INSTRUCTIONS FOR THE TASK:
Reproduce, word for word, only the lines from the one containing "Write a Blender" through the one containing "PI = math.pi", both included.

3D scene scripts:
— begin —
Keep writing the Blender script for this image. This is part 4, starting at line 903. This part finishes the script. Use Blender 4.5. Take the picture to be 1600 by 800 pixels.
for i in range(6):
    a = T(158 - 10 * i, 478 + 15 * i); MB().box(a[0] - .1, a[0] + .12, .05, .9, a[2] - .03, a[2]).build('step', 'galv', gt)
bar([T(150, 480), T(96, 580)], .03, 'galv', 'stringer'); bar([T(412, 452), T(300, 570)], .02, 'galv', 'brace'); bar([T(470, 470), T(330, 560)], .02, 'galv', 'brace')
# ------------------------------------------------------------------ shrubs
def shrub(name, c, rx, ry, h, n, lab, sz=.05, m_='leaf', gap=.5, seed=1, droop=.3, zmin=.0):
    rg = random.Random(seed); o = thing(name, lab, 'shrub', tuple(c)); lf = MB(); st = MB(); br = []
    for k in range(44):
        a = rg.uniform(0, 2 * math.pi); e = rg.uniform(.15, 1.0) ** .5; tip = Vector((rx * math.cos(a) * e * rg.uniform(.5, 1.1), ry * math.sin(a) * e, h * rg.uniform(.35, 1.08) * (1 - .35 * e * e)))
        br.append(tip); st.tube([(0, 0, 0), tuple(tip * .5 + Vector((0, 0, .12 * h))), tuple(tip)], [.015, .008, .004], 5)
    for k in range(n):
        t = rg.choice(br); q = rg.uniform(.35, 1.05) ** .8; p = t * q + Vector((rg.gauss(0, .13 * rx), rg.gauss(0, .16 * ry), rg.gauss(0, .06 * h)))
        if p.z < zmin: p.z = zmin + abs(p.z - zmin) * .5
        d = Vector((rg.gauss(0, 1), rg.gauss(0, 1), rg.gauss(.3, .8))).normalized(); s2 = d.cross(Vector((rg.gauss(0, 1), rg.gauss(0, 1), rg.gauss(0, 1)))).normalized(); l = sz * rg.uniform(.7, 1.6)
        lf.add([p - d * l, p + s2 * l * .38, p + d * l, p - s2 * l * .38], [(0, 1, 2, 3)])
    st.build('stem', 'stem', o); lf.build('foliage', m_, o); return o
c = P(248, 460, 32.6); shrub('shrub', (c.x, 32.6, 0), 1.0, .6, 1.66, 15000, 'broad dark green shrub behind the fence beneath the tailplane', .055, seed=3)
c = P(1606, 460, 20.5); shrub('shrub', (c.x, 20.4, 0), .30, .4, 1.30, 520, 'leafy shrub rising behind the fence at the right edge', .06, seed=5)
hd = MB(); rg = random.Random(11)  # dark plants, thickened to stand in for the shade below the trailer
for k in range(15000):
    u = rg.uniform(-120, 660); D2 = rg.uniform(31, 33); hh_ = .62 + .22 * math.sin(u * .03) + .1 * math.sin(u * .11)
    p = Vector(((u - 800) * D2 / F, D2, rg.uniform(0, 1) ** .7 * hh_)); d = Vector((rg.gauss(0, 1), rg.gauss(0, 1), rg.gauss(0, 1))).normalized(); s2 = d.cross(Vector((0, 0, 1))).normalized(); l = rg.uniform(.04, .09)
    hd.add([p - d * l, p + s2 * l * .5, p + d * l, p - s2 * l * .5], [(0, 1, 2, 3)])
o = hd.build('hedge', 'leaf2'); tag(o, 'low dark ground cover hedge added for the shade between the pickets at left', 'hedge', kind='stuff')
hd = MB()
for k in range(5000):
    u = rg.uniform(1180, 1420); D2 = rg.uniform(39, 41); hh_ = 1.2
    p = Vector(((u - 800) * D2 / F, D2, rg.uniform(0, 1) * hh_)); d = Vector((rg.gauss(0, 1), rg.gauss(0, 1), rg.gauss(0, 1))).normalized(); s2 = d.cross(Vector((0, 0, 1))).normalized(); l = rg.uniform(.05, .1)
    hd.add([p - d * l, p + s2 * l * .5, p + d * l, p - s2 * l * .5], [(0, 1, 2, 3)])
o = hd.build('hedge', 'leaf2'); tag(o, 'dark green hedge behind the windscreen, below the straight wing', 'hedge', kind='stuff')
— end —
— begin —
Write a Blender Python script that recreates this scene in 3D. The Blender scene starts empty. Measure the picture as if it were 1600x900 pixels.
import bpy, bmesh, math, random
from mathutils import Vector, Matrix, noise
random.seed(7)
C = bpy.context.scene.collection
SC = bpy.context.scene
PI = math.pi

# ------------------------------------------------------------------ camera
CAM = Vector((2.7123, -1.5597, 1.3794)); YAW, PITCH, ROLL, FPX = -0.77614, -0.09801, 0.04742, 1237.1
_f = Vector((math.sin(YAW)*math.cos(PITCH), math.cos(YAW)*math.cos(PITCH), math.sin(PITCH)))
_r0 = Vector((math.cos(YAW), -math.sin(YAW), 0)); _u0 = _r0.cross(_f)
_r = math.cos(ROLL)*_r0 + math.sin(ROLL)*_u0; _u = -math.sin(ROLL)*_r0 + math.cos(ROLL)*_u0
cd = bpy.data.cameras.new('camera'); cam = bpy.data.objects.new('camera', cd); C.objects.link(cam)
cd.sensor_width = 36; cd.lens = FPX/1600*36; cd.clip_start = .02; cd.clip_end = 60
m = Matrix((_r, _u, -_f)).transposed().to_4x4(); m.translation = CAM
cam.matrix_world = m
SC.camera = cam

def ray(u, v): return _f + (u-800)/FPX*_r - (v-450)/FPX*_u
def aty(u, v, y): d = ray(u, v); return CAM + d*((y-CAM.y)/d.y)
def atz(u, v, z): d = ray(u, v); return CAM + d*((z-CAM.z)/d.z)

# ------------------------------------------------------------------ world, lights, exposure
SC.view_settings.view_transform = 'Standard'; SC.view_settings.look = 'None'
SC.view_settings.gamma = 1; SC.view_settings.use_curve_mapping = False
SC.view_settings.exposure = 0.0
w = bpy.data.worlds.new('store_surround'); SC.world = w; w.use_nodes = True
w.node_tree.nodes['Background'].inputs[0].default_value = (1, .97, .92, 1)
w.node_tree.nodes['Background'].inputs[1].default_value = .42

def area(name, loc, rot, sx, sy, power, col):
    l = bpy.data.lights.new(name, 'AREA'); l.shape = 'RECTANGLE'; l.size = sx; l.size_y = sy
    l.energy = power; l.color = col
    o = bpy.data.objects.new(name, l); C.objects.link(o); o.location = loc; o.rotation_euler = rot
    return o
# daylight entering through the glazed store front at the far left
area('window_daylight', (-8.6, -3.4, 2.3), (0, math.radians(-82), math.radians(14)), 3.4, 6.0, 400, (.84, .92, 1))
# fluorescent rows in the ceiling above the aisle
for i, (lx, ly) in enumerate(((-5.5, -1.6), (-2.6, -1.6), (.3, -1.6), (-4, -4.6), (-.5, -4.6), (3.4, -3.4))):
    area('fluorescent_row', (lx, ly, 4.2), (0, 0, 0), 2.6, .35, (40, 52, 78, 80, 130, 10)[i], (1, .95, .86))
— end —
OUTPUT OF THE EXERCISE:
Write a Blender Python script that recreates this scene in 3D. The Blender scene starts empty. Measure the picture as if it were 1600x900 pixels.
import bpy, bmesh, math, random
from mathutils import Vector, Matrix, noise
random.seed(7)
C = bpy.context.scene.collection
SC = bpy.context.scene
PI = math.pi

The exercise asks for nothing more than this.